Here’s an explanation. Let’s examine each argument, starting from the last one and working backwards to the first one.

Fourth argument: I specify three buckets. I do this by using 3 as the fourth argument.
Second and third arguments: I specify that the range is between 1 and 12. In this case, my second argument is 1 and third argument is 12.
First argument: This value is compared against the second and third arguments, so as to know which of the three buckets it should be assigned to. In my example I call width_bucket() three times in order to illustrate the concept better. I do this so that I can provide three different values as the first argument, each of which is assigned to a different bucket.

The following table provides another way of visualising this:

Values	Bucket
1, 2, 3, 4	Bucket 1
5, 6, 7, 8	Bucket 2
9, 10, 11, 12	Bucket 3

So we can see that the first bucket accepts values from between 1 and 4, the second bucket between 5 and 8, and the third bucket is for values between 9 and 12.
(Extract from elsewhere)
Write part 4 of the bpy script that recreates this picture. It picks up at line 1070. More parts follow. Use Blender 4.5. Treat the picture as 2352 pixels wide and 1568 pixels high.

If I were to change it so that there were four buckets, my code might look something like this:

SELECT 
  width_bucket(3, 1, 12, 4),
  width_bucket(5, 1, 12, 4),
  width_bucket(9, 1, 12, 4);

And the table would look like this:

Values	Bucket
1, 2, 3	Bucket 1
4, 5, 6	Bucket 2
7, 8, 9	Bucket 3
10, 11, 12	Bucket 4

Out of Range

If the input is outside the range of the bucket, you’ll get either 0 or count+1, depending on whether the input is below the range or above it.

Example:

SELECT 
  width_bucket(-3, 1, 12, 3),
  width_bucket(20, 1, 12, 3);

Result:

 width_bucket | width_bucket
--------------+--------------
            0 |            4

Example – Third Syntax

In order to demonstrate the third syntax, let’s take the first example above, and modify it to use the third syntax:

SELECT 
  width_bucket(3, array[1, 4, 8]),
  width_bucket(5, array[1, 4, 8]),
  width_bucket(9, array[1, 4, 8]);

Result:

 width_bucket | width_bucket | width_bucket
--------------+--------------+--------------
            1 |            2 |            3

Here I created 3 buckets and assigned explicit values to each one. In this case they are all equal-width buckets, but that’s not a requirement.

A major benefit of the the third syntax is that it allows you to create buckets of unequal width.
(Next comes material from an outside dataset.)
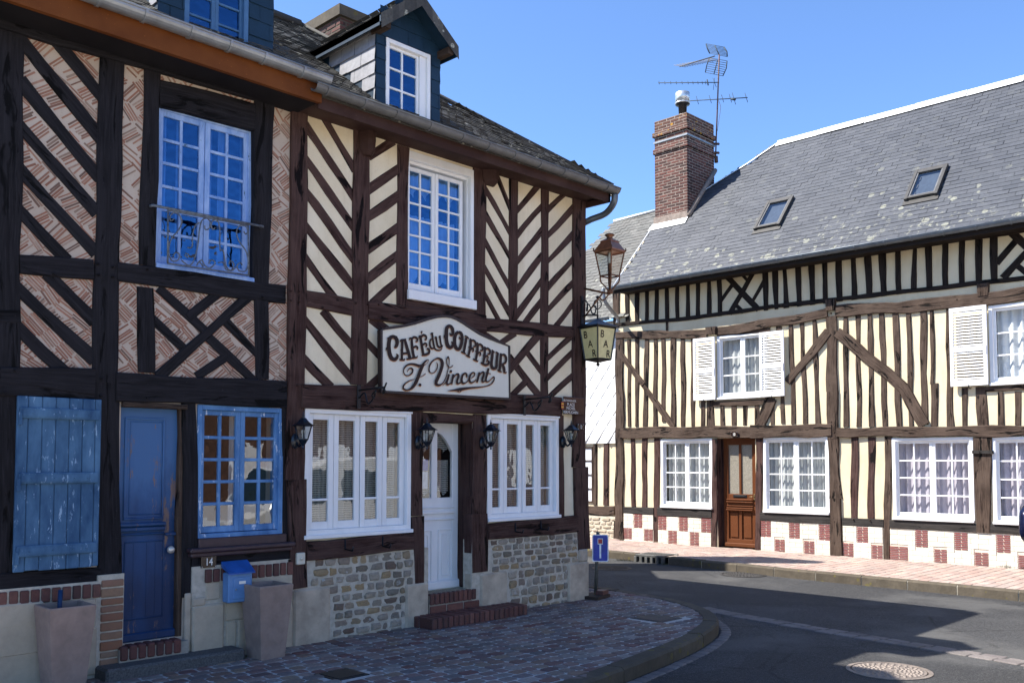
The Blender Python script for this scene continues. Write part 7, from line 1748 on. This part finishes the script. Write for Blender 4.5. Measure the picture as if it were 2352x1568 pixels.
ax_ = Vector((1, 0, 0))
for dx, s_ in k_:
    rings.append([(mc.x - .06 + dx, mc.y + .075 * s_ * abs(math.cos(a * .3927)) ** .6 * (1 if math.cos(a * .3927) > 0 else -1) + 0, mc.z + .145 * s_ * abs(math.sin(a * .3927)) ** .6 * (1 if math.sin(a * .3927) > 0 else -1)) for a in range(16)])
mb.loft(rings, 0, True, True); mb.tube([(mc.x + .02, mc.y - .05, mc.z - .10), (x0 + 1.0, yb - .03, zg + 1.18)], .03, 0, 8); mb.build('door_mirror', plain('mirror_navy', (.008, .010, .03), .15, .2, .6), van)
opp = thing('opposite_house', (20, -11, 0), 'brown house with a red roof across the square, mirrored in the café windows', 'house')
OF = RFrame((0, -10, 0), (1, 0, 0), (0, 1, 0))
mb = MB(); mb.box((9.5, -18, -.2), (34, -10, 4.6)); mb.build('wall', plain('brown_brick_wall', (.10, .055, .04), .9, 0, .2, .4, 6), opp)
mb = MB(); mb.loft([[(9.2, -9.7, 4.5), (9.2, -18.3, 4.5), (9.2, -14, 8.2)], [(34.3, -9.7, 4.5), (34.3, -18.3, 4.5), (34.3, -14, 8.2)]]); mb.build('roof', plain('red_tile_roof', (.26, .085, .05), .9, 0, .2, .4, 9), opp)
for x in (11, 14, 17, 20, 23, 26, 29): mb = MB(); mb.fbox(OF, x, x + 1.1, .9, 2.3, 0, .03); mb.build('window', WHITE, opp)
tree = thing('tree', (6.5, -12, 0), 'broad green tree on the square, seen only mirrored in the blue window', 'tree')
mb = MB(); mb.tube([(6.5, -12, -.2), (6.55, -12, 1.5), (6.4, -12.1, 3.2), (6.6, -12, 5)], [.3, .24, .18, .08], 0, 8); mb.tube([(6.45, -12.05, 2.6), (7.6, -11.6, 4.4)], [.12, .05]); mb.tube([(6.45, -12.05, 2.8), (5.3, -12.5, 4.6)], [.12, .05]); mb.build('trunk', W_OLD, tree)
mb = MB(); cl = [(6.5 + random.gauss(0, 1.5), -12 + random.gauss(0, 1.3), 5 + random.gauss(0, 1.2)) for _ in range(60)]
for _ in range(6000):
    c_ = random.choice(cl); p = Vector(c_) + Vector((random.gauss(0, .4), random.gauss(0, .4), random.gauss(0, .3))); a = Vector((random.gauss(0, 1), random.gauss(0, 1), random.gauss(0, 1))).normalized() * .09; b = a.cross(Vector((random.gauss(0, 1), random.gauss(0, 1), random.gauss(0, 1)))).normalized() * .06
    mb.q([p - a, p - b, p + a, p + b])
mb.build('crown', island('leaves', [(.06, .10, .01), (.10, .14, .015), (.13, .15, .02)], .6), tree, nrm=False)

# ================================================================== sky, sun, camera
L = Vector((.57, -.60, -1.0)).normalized()
sun = bpy.data.lights.new('sun', 'SUN'); sun.energy = 3.75; sun.angle = R(.5); sun.color = (1, .95, .87)
so = bpy.data.objects.new('sun', sun); so.rotation_euler = L.to_track_quat('-Z', 'Y').to_euler(); so.location = (0, 0, 20); COL.objects.link(so)
W_ = bpy.data.worlds.new('World'); SC.world = W_; W_.use_nodes = True; nt = W_.node_tree; bg = nt.nodes['Background']
st = nt.nodes.new('ShaderNodeTexSky'); st.sky_type = 'NISHITA'; st.sun_disc = False; st.sun_elevation = math.asin(-L.z)
st.sun_rotation = math.atan2(-L.x, -L.y); st.air_density = .72; st.dust_density = .12; st.ozone_density = 7.5; st.altitude = 100
nt.links.new(st.outputs[0], bg.inputs[0]); bg.inputs[1].default_value = .105
cam = bpy.data.cameras.new('camera'); co = bpy.data.objects.new('camera', cam); COL.objects.link(co); SC.camera = co
cam.sensor_width = 36; cam.lens = FOC / 2352 * 36; cam.shift_y = (PPY - 784) / 2352; cam.clip_end = 500; cam.clip_start = .05
co.location = EYEP; M3 = Matrix((RT, UP, -FW)).transposed(); co.rotation_euler = M3.to_euler()
SC.view_settings.view_transform = 'Standard'; SC.view_settings.look = 'None'; SC.view_settings.exposure = 1.68; SC.view_settings.gamma = 1
SC.render.engine = 'CYCLES'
For example, I could modify the previous example to this:

SELECT 
  width_bucket(3, array[1, 3, 12]),
  width_bucket(5, array[1, 3, 12]),
  width_bucket(9, array[1, 3, 12]);

Result:

 width_bucket | width_bucket | width_bucket
--------------+--------------+--------------
            2 |            2 |            2

Doing this changes the buckets that each number is assigned to. Now, all of those numbers belong in the second bucket.

The third syntax could be useful for a variety of use cases. For example, you might have a range of age groups that aren’t equally distributed.

SELECT 
  width_bucket(15, array[10, 18, 30, 50, 65]) AS "Age Group (15)",
  width_bucket(45, array[10, 18, 30, 50, 65]) AS "Age Group (45)",
  width_bucket(50, array[10, 18, 30, 50, 65]) AS "Age Group (50)";

Result:

 Age Group (15) | Age Group (45) | Age Group (50)
----------------+----------------+----------------
              1 |              3 |              4

Out of Range

The function returns 0 if the input is less than the first lower bound.

Example:

SELECT width_bucket(8, array[10, 40, 30]);

Result:

Width_Bucket() vs CASE

The examples on this page could also be done using a CASE statement. The difference is that width_bucket() does it in a more concise way.

Here’s how we could rewrite the previous example using a CASE statement.

SELECT
  CASE
    WHEN 8 BETWEEN  0 AND 9 THEN 0
    WHEN 8 BETWEEN 10 AND 39 THEN 1
    WHEN 8 BETWEEN 40 AND 49 THEN 2
    ELSE 3
  END;

Result:

Bear in mind that the input in all these examples would normally be a variable or column name rather than a constant.